• **What you need to do**: Will you print the material below without altering a single character?

• **Collected data**:
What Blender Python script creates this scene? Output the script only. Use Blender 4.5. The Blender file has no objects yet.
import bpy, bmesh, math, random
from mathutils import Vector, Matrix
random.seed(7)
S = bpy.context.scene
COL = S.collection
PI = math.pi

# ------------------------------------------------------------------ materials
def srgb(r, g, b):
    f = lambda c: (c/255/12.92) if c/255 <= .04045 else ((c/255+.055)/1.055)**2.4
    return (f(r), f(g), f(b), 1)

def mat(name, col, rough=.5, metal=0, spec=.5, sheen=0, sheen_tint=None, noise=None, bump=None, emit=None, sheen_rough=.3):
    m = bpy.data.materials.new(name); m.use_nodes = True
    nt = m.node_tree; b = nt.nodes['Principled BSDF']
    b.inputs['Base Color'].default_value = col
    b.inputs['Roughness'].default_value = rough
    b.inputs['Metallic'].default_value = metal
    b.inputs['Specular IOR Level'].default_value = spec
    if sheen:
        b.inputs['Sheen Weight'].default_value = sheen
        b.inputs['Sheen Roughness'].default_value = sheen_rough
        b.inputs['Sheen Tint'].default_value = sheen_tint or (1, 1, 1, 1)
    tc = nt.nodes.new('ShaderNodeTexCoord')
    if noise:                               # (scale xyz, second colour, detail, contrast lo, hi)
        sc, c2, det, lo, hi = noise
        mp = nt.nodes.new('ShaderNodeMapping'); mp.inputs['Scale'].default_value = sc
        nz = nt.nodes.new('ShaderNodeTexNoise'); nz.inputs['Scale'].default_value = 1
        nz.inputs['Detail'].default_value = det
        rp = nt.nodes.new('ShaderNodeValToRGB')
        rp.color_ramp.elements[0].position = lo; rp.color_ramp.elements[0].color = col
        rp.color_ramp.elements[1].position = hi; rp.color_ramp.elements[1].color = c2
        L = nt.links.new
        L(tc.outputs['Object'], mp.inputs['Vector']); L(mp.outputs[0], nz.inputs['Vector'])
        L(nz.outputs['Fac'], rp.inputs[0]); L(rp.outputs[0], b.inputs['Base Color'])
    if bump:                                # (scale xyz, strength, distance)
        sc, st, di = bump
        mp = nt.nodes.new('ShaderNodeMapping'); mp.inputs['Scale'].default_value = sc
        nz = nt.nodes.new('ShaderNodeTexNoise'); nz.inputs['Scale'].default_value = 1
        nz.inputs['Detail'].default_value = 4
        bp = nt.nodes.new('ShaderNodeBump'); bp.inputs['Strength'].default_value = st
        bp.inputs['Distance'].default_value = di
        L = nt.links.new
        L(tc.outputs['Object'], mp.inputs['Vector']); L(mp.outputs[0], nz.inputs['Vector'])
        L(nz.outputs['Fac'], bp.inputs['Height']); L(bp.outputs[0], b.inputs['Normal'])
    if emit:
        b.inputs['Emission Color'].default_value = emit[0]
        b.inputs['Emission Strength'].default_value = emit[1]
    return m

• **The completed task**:
What Blender Python script creates this scene? Output the script only. Use Blender 4.5. The Blender file has no objects yet.
import bpy, bmesh, math, random
from mathutils import Vector, Matrix
random.seed(7)
S = bpy.context.scene
COL = S.collection
PI = math.pi

# ------------------------------------------------------------------ materials
def srgb(r, g, b):
    f = lambda c: (c/255/12.92) if c/255 <= .04045 else ((c/255+.055)/1.055)**2.4
    return (f(r), f(g), f(b), 1)

def mat(name, col, rough=.5, metal=0, spec=.5, sheen=0, sheen_tint=None, noise=None, bump=None, emit=None, sheen_rough=.3):
    m = bpy.data.materials.new(name); m.use_nodes = True
    nt = m.node_tree; b = nt.nodes['Principled BSDF']
    b.inputs['Base Color'].default_value = col
    b.inputs['Roughness'].default_value = rough
    b.inputs['Metallic'].default_value = metal
    b.inputs['Specular IOR Level'].default_value = spec
    if sheen:
        b.inputs['Sheen Weight'].default_value = sheen
        b.inputs['Sheen Roughness'].default_value = sheen_rough
        b.inputs['Sheen Tint'].default_value = sheen_tint or (1, 1, 1, 1)
    tc = nt.nodes.new('ShaderNodeTexCoord')
    if noise:                               # (scale xyz, second colour, detail, contrast lo, hi)
        sc, c2, det, lo, hi = noise
        mp = nt.nodes.new('ShaderNodeMapping'); mp.inputs['Scale'].default_value = sc
        nz = nt.nodes.new('ShaderNodeTexNoise'); nz.inputs['Scale'].default_value = 1
        nz.inputs['Detail'].default_value = det
        rp = nt.nodes.new('ShaderNodeValToRGB')
        rp.color_ramp.elements[0].position = lo; rp.color_ramp.elements[0].color = col
        rp.color_ramp.elements[1].position = hi; rp.color_ramp.elements[1].color = c2
        L = nt.links.new
        L(tc.outputs['Object'], mp.inputs['Vector']); L(mp.outputs[0], nz.inputs['Vector'])
        L(nz.outputs['Fac'], rp.inputs[0]); L(rp.outputs[0], b.inputs['Base Color'])
    if bump:                                # (scale xyz, strength, distance)
        sc, st, di = bump
        mp = nt.nodes.new('ShaderNodeMapping'); mp.inputs['Scale'].default_value = sc
        nz = nt.nodes.new('ShaderNodeTexNoise'); nz.inputs['Scale'].default_value = 1
        nz.inputs['Detail'].default_value = 4
        bp = nt.nodes.new('ShaderNodeBump'); bp.inputs['Strength'].default_value = st
        bp.inputs['Distance'].default_value = di
        L = nt.links.new
        L(tc.outputs['Object'], mp.inputs['Vector']); L(mp.outputs[0], nz.inputs['Vector'])
        L(nz.outputs['Fac'], bp.inputs['Height']); L(bp.outputs[0], b.inputs['Normal'])
    if emit:
        b.inputs['Emission Color'].default_value = emit[0]
        b.inputs['Emission Strength'].default_value = emit[1]
    return m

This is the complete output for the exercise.